Em tudo eles colocam orégano: salada, carnes grelhadas, azeitonas, peixes, arrozes, etc.
Não que eu não goste, mas... Após alguns dias, tudo tinha o gosto de orégano.
Votamos ao porto de Patras a fim de esperar por nosso parceiro. Charlie, que é meu colega na filial norte-americana da empresa em que trabalho, nunca tinha rodado de moto na Europa.
Proprietário de uma Honda 1300 conseguiu alugar uma BMW 1200 RT em Genebra, fez um passeio introdutório pela Itália e Suíça e estaria se juntando a nós por uns 4 ou 5 dias.
Por celular, pudemos nos comunicar e ele nos descreveu seu navio. Esperamos pacientemente junto ao cais.
Uma das grandes vantagens de se viajar pela Europa é a facilidade do Acordo Schengen, que libera de trâmites burocráticos as passagens de fronteiras de 12 países da UE.
No caso da Grecia, para quem vem da Itália, é só desembarcar e pegar diretamente a estrada. No stop.
Charlie chegou. Feliz em estar ali, tremendamente ansioso para iniciar sua viagem conosco.
Pegamos a proa de Atenas onde ficaríamos os dois primeiros dias de Grécia.
A auto-estrada de Patras a Atenas nos deu uma pequena mostra do que seria o trânsito nesse belo e velho país mediterrâneo. Um sufoco!
Iniciamos nossa viagem, como de hábito, respeitando os limites de velocidade estipulados. Tenho perdido muito dinheiro pagando multas pelo mundo afora. Não quero mais.

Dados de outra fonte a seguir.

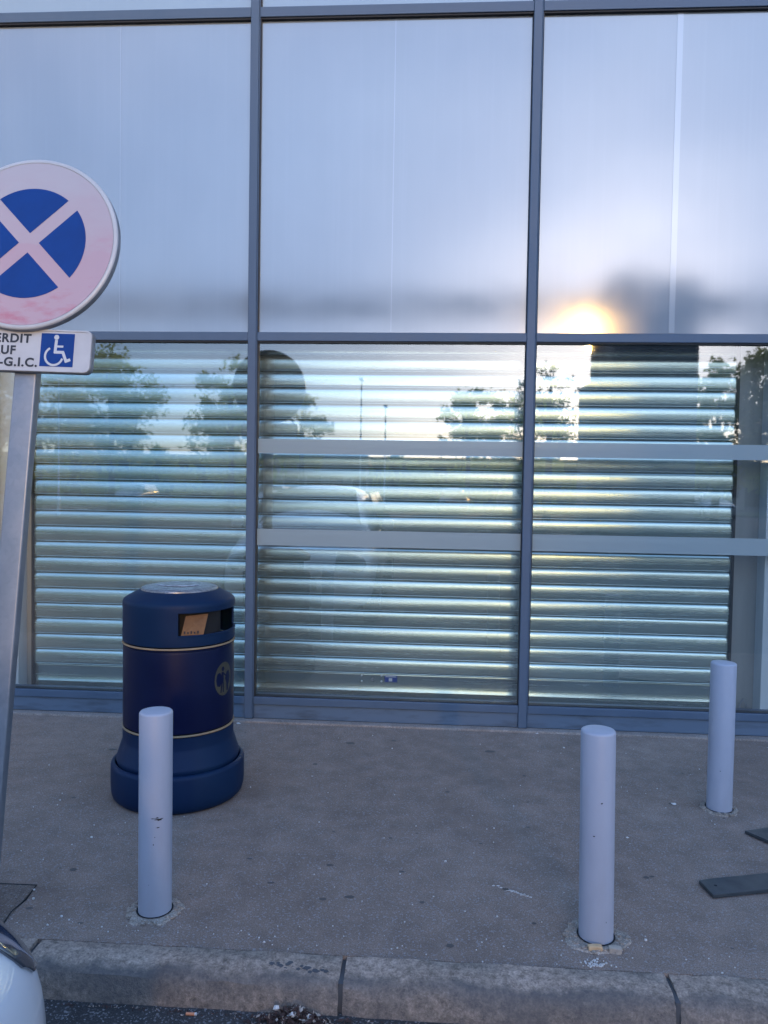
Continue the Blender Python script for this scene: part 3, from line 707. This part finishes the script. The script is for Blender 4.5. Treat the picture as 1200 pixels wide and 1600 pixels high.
for i in range(60): # pale scrape marks
    x, y = rr.gauss(.335, .03), 0; y = -1.905-(x-.335)*.55+rr.gauss(0, .004); s = rr.uniform(.001, .004)
    gt.prism_z([(x-s*1.5, y-s*.5), (x+s*1.5, y-s*.6), (x+s, y+s*.6), (x-s, y+s*.5)], 0, .0012)
for i in range(50):
    x, y = rr.gauss(.54, .02), rr.gauss(-2.315, .01); s = rr.uniform(.001, .003)
    gt.prism_z([(x-s, y-s), (x+s, y-s), (x+s, y+s), (x-s, y+s)], .001, .004)
tag(gt.build('grit', 'paper', fix=True), kind='stuff')
# gutter
gu = MB(); rr = random.Random(31)
for i in range(900):
    x = rr.gauss(-.38, .06) if i < 500 else rr.uniform(-1.1, .9)
    y = (-2.495-abs(rr.gauss(0, .05))) if i < 500 else (-2.497-abs(rr.gauss(0, .008)))
    s = rr.uniform(.004, .012) if i < 500 else rr.uniform(.002, .006)
    pile = max(0, .035*math.exp(-((x+.38)/.07)**2)*math.exp(-((y+2.53)/.06)**2)) if i < 500 else 0
    z = ROAD_Z+.002+rr.random()*pile+ (pile*.3); a = Vector((rr.uniform(-1, 1), rr.uniform(-1, 1), rr.uniform(-.5, .5))).normalized()*s; b = a.cross(Vector((rr.uniform(-.4, .4), rr.uniform(-.4, .4), 1))).normalized()*s*.5
    c = Vector((x, y, z+s*.3)); gu.add([c-a, c+b, c+a, c-b], [(0, 1, 2, 3)], 1 if rr.random() < .16 else 0)
tag(gu.build('dead_leaves', ['mulch', 'chip_pale'], fix=False), kind='stuff')
scrap(-.437, -2.505, .012, 'white petal-like scrap on top of the dead leaves in the gutter', z=ROAD_Z+.03, seed=12, group='pale scraps among the gutter leaves', h=.008)
scrap(-.385, -2.53, .018, 'white torn scrap in the middle of the gutter leaves', z=ROAD_Z+.03, seed=13, group='pale scraps among the gutter leaves', h=.008)
scrap(-.335, -2.52, .011, 'white scrap at the right end of the gutter leaves under the kerb joint', z=ROAD_Z+.02, seed=14, group='pale scraps among the gutter leaves', h=.008)
mb = MB(); mb.tube([(-.013, 0, 0), (.013, .001, 0)], .0045, 10); cg = mb.build('cigarette_butt', 'butt_orange', smooth='angle'); cg.location = (-.695, -2.515, ROAD_Z+.0055); tag(cg, 'orange cigarette butt in the gutter at the foot of the kerb', 'cigarette butt')
mb = MB(); mb.tube([(.0131, .001, 0), (.019, .001, 0)], .0043, 10); mb.build('ash_end', 'paper', cg)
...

O problema é que nós éramos os únicos a rodar em torno dos 100 km/h.
Apertamos um pouco a velocidade, subindo para 120 km/h. Não adiantou.
O pior de tudo é que os gregos ultrapassam por qualquer lado, ou seja, por onde houver mais espaço para passar, eles enfiam o carro.
Nada mais assustador do que um Toyota Land-Cruiser passando a 150km/h pela sua direita...
Decidimos rodar literalmente sobre a linha branca que separa a pista da direita do acostamento. Quando víamos algum carro se aproximando, passávamos para o acostamento, dando ao apressadinho toda a pista para seu uso.
A chegada a Atenas foi um tanto quanto complicadaAtravés de amigos gregos que vivem em Atenas, conseguimos reservar o Hotel Plaza Athens, um cinco estrelas, junto ao palácio governamental na praça principal da capital, por 50% do seu valor habitual.
Apesar de ainda ter ficado caro, achamos que seria simpático iniciar nossa viagem com grande estilo e conforto.